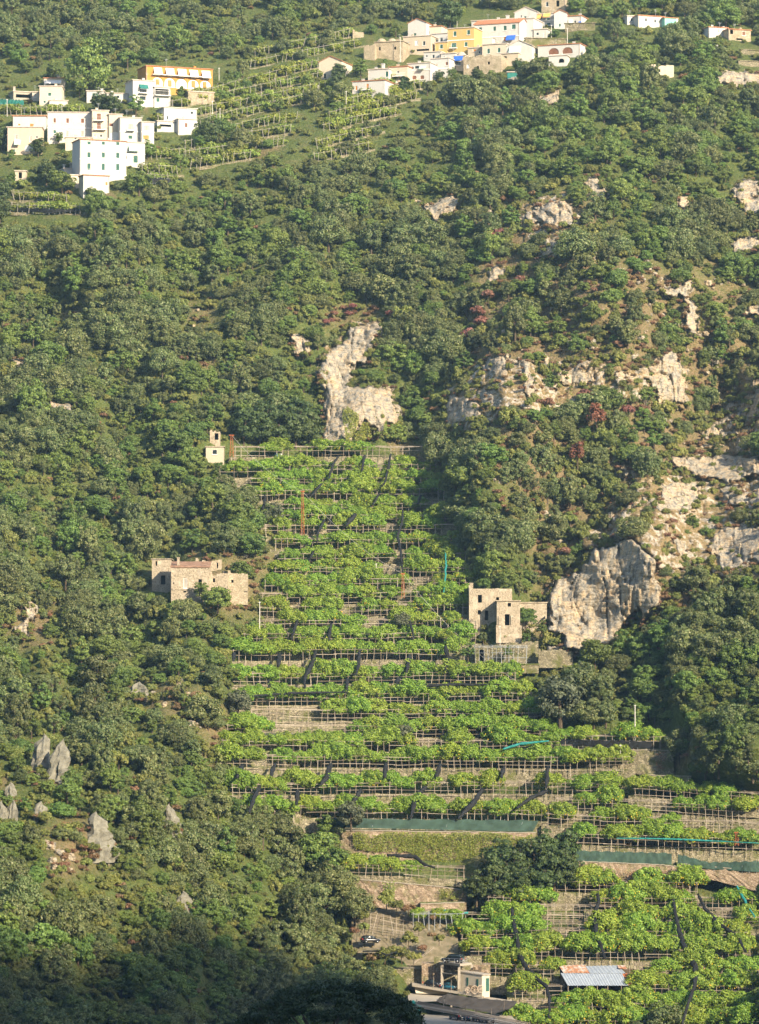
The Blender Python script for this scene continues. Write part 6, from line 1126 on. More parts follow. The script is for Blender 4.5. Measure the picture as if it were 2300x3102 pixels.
for x in range(455, 870, 34): pole('baluster', Hh(x, 1215, SY - .45), Hh(x + 3, 1155, SY - .45), .055, 'chestnut_pole', root)
tag(MB().box(Hh(455, 1232, SY - .1), (P(1919, 3018, SY).x - P(1722, 3018, SY).x, 0, 0), (0, 1.2, 0), (0, 0, 1.5)).build('shed_footing', 'cream_plaster'), 'pale earth wall under the front of the shed', 'wall')
root = empty('lean_to', Hh(900, 1060, SY + 4), 'broken lean-to of rusty sheets and leaning poles beside the shed', 'shelter')
tin(Hh(835, 1048, SY + 4), Hh(945, 1055, SY + 4), Hh(935, 1028, SY + 6), Hh(840, 1026, SY + 6), 'roof_sheet', 'rust', 12)
for a, b in (((835, 1055), (862, 1005)), ((880, 1000), (930, 1058)), ((950, 1080), (952, 1000)), ((840, 1080), (842, 995)), ((900, 1085), (902, 1000))): pole('post', Hh(*a, SY + 4), Hh(*b, SY + 4), .07, 'chestnut_pole', root)
bigwall('h', [(945, 1010), (1090, 1012)], [(945, 1085), (1060, 1090)], 'short stone wall behind the broken lean-to', 'dry_stone', -4.5, n=10)
bigwall('e', [(1120, 1098), (1330, 1106)], [(1130, 1135), (1320, 1140)], 'flat stable roof wall at the edge of the lower terraces', 'dry_stone', -2.0, n=10)
# plastic barrels on the topmost step
for x, m_, lab in ((839, 'blue_cloth', 'deep blue plastic barrel on the topmost lemon step'), (850, 'white_cloth', 'pale plastic barrel on the topmost lemon step')):
    b = P(x, 1387, Ys(x, 1384) - .4); g = MB(); g.tube([b, b + Vector((0, 0, .12)), b + Vector((0, 0, .5)), b + Vector((0, 0, .9)), b + Vector((0, 0, 1.0))], [.28, .32, .34, .32, .26], 12); tag(g.build('barrel', m_), lab, 'barrel')

# ------------------------------------------------------------------ cars
def loft(st, n=10):
    # stations: (x, half width, z bottom, z top, roundness)
    g = MB()
    for x, w, z0, z1, k in st:
        for j in range(n):
            t = 2 * math.pi * j / n + math.pi / n; c, s = math.cos(t), math.sin(t); e = 0.5
            g.v.append((x, w * math.copysign(abs(c) ** e, c) * (1 - k * max(0, s)), (z0 + z1) / 2 + (z1 - z0) / 2 * math.copysign(abs(s) ** e, s)))
    m = len(st); g.f = [(i * n + j, i * n + (j + 1) % n, (i + 1) * n + (j + 1) % n, (i + 1) * n + j) for i in range(m - 1) for j in range(n)] + [tuple(range(n))[::-1], tuple((m - 1) * n + j for j in range(n))]; return g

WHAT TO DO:
Exactly reproduce the run of lines from the start of the listing through the line with "b = P(x, 1387, Ys(x, 1384)", inclusive; pictures are not copied.

TASK ANSWER:
The Blender Python script for this scene continues. Write part 6, from line 1126 on. More parts follow. The script is for Blender 4.5. Measure the picture as if it were 2300x3102 pixels.
for x in range(455, 870, 34): pole('baluster', Hh(x, 1215, SY - .45), Hh(x + 3, 1155, SY - .45), .055, 'chestnut_pole', root)
tag(MB().box(Hh(455, 1232, SY - .1), (P(1919, 3018, SY).x - P(1722, 3018, SY).x, 0, 0), (0, 1.2, 0), (0, 0, 1.5)).build('shed_footing', 'cream_plaster'), 'pale earth wall under the front of the shed', 'wall')
root = empty('lean_to', Hh(900, 1060, SY + 4), 'broken lean-to of rusty sheets and leaning poles beside the shed', 'shelter')
tin(Hh(835, 1048, SY + 4), Hh(945, 1055, SY + 4), Hh(935, 1028, SY + 6), Hh(840, 1026, SY + 6), 'roof_sheet', 'rust', 12)
for a, b in (((835, 1055), (862, 1005)), ((880, 1000), (930, 1058)), ((950, 1080), (952, 1000)), ((840, 1080), (842, 995)), ((900, 1085), (902, 1000))): pole('post', Hh(*a, SY + 4), Hh(*b, SY + 4), .07, 'chestnut_pole', root)
bigwall('h', [(945, 1010), (1090, 1012)], [(945, 1085), (1060, 1090)], 'short stone wall behind the broken lean-to', 'dry_stone', -4.5, n=10)
bigwall('e', [(1120, 1098), (1330, 1106)], [(1130, 1135), (1320, 1140)], 'flat stable roof wall at the edge of the lower terraces', 'dry_stone', -2.0, n=10)
# plastic barrels on the topmost step
for x, m_, lab in ((839, 'blue_cloth', 'deep blue plastic barrel on the topmost lemon step'), (850, 'white_cloth', 'pale plastic barrel on the topmost lemon step')):
    b = P(x, 1387, Ys(x, 1384) - .4); g = MB(); g.tube([b, b + Vector((0, 0, .12)), b + Vector((0, 0, .5)), b + Vector((0, 0, .9)), b + Vector((0, 0, 1.0))], [.28, .32, .34, .32, .26], 12); tag(g.build('barrel', m_), lab, 'barrel')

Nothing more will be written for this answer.